### TASK PROMPT
Please output exactly the lines of the material from the first through the line containing "sc.view_settings.exposure = 0.16;", and nothing more.

### GIVEN MATERIAL

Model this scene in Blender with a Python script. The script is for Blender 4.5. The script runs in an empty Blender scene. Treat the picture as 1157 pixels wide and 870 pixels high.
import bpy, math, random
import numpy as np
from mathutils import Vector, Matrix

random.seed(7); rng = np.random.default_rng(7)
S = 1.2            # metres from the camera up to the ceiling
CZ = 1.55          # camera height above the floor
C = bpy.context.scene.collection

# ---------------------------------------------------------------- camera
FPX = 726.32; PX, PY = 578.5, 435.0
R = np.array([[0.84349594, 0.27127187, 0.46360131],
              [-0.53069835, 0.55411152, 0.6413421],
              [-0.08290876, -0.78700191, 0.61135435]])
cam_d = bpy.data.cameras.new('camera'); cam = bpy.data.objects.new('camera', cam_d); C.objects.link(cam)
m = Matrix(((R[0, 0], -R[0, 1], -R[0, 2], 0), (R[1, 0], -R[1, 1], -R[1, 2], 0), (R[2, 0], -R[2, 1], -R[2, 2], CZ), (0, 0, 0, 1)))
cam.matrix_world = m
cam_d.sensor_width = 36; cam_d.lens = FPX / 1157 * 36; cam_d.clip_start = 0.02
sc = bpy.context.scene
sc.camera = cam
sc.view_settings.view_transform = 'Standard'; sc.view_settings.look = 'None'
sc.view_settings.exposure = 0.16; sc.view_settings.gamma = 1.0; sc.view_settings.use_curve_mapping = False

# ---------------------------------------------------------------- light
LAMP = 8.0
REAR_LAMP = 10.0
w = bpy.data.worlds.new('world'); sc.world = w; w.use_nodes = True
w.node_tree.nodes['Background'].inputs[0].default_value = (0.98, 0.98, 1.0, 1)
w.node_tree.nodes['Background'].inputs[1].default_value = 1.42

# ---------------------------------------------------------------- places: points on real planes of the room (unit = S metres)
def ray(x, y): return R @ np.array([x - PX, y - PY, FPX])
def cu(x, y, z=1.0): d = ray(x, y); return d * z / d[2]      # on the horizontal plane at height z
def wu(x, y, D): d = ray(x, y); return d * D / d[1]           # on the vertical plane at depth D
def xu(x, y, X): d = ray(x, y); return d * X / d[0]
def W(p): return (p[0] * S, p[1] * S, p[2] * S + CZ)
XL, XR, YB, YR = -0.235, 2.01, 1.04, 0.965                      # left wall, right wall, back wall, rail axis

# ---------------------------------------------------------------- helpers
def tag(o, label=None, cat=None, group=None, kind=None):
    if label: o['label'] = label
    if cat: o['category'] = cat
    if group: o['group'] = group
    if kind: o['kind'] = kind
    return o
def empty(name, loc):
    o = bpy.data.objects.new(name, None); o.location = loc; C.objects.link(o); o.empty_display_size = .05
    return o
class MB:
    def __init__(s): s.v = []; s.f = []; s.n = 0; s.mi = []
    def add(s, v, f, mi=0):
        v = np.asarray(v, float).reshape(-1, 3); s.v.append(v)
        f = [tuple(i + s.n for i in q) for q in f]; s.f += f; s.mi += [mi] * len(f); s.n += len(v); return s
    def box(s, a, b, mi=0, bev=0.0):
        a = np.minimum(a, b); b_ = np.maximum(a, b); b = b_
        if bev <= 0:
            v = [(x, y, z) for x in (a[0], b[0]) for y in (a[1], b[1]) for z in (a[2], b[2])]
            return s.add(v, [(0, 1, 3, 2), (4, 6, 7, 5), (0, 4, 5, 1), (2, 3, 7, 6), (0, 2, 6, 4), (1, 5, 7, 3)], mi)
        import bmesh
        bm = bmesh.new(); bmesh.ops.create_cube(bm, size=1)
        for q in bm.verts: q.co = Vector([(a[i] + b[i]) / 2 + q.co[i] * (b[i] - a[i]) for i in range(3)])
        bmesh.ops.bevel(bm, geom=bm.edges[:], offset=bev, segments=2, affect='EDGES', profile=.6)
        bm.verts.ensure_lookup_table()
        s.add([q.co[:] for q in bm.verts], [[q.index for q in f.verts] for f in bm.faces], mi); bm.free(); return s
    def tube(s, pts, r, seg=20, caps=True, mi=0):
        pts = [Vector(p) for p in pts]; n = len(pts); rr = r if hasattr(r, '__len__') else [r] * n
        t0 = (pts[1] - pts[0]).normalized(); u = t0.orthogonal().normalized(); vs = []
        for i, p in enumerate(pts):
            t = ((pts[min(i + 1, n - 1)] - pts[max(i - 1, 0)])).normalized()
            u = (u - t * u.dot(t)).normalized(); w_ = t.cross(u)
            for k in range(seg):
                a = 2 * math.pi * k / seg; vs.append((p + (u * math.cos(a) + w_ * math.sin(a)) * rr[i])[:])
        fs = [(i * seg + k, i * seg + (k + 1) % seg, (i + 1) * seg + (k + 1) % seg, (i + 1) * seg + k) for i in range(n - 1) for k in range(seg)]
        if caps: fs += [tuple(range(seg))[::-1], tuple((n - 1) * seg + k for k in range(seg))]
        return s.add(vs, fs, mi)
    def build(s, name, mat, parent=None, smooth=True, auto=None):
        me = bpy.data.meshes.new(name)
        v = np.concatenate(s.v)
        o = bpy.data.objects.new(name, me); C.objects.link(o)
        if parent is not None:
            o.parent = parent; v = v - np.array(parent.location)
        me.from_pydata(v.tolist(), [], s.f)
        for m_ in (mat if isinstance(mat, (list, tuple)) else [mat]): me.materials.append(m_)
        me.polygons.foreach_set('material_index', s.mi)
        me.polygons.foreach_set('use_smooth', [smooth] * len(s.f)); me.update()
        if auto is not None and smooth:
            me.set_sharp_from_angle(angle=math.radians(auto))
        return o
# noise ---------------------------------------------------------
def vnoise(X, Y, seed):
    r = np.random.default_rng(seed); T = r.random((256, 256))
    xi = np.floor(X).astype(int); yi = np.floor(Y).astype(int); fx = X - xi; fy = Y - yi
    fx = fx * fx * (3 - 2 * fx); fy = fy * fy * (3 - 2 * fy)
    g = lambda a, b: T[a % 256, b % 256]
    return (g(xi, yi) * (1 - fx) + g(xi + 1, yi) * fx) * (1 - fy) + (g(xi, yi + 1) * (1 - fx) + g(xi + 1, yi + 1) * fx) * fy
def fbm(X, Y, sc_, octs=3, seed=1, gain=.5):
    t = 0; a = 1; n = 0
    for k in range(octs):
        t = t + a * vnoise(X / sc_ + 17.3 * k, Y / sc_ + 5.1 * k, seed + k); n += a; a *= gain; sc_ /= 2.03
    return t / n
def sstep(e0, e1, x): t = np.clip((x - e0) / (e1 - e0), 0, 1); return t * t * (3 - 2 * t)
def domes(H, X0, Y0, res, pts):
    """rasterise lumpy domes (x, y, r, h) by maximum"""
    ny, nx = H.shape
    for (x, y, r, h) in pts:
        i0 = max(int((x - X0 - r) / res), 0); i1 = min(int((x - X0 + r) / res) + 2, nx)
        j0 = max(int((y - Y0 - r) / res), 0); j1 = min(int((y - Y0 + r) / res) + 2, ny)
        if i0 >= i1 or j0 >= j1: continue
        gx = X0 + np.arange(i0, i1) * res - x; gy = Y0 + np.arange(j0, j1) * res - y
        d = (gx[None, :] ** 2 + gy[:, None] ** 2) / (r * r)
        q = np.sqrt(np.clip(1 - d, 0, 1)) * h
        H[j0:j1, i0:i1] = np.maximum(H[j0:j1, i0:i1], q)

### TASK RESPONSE
Model this scene in Blender with a Python script. The script is for Blender 4.5. The script runs in an empty Blender scene. Treat the picture as 1157 pixels wide and 870 pixels high.
import bpy, math, random
import numpy as np
from mathutils import Vector, Matrix

random.seed(7); rng = np.random.default_rng(7)
S = 1.2            # metres from the camera up to the ceiling
CZ = 1.55          # camera height above the floor
C = bpy.context.scene.collection

# ---------------------------------------------------------------- camera
FPX = 726.32; PX, PY = 578.5, 435.0
R = np.array([[0.84349594, 0.27127187, 0.46360131],
              [-0.53069835, 0.55411152, 0.6413421],
              [-0.08290876, -0.78700191, 0.61135435]])
cam_d = bpy.data.cameras.new('camera'); cam = bpy.data.objects.new('camera', cam_d); C.objects.link(cam)
m = Matrix(((R[0, 0], -R[0, 1], -R[0, 2], 0), (R[1, 0], -R[1, 1], -R[1, 2], 0), (R[2, 0], -R[2, 1], -R[2, 2], CZ), (0, 0, 0, 1)))
cam.matrix_world = m
cam_d.sensor_width = 36; cam_d.lens = FPX / 1157 * 36; cam_d.clip_start = 0.02
sc = bpy.context.scene
sc.camera = cam
sc.view_settings.view_transform = 'Standard'; sc.view_settings.look = 'None'
sc.view_settings.exposure = 0.16; sc.view_settings.gamma = 1.0; sc.view_settings.use_curve_mapping = False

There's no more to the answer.